My plan shifts the cost of this complex policy where it really belongs. It offers the people who clamor the loudest from illegal immigration (and profit from it more than most) the chance to also absorb its costs. In the words of Nicholas Nassim Taleb, we offer them the privilege of having some “skin in the game.”
Yes, Harvard and Yale of course. In fact, all the Ivies. (Yes, Cornell counts.) Also Brandeis, Stanford, Duke and even those state universities that flirt with “elite” status, such as UNC and UVA. Out of respect for Catholic bishops’ firm stance on these issues, major Catholic schools should also take part, such as Georgetown and DePaul University.
At each of these schools the comfortable, often lavish dormitories currently inhabited by students should be filled with migrant families. Students, for their part, will reside in tent cities constructed by the Army Corps of Engineers.
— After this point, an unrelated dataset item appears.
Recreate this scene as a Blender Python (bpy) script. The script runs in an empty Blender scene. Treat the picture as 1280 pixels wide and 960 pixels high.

I’m having a lot of debates lately with stupid, spoiled progressive millennials. They don’t know anything about the world, and they never cite anything to back up their claims. They think that they can pay off the debt by taxing the productive, but they don’t know what the debt is, nor how much the productive pay in taxes. They think that universal health care will reduce health care costs, but they don’t know how much it costs in other countries. They think that illegal immigrants, who by definition CANNOT pay income taxes, would be a net gain to the economy because they pay more in taxes than they use in education, health care, etc.
I really can’t stand these stupid stupid young people. And that’s why I have to say that the Zmirak proposal has a lot more going for it than the Cruz proposal. We definitely need to put the costs of leftist compassion onto the leftists. Maybe we could also house illegal immigrants in the homes of religious leaders who have spoken out in favor of illegal immigration.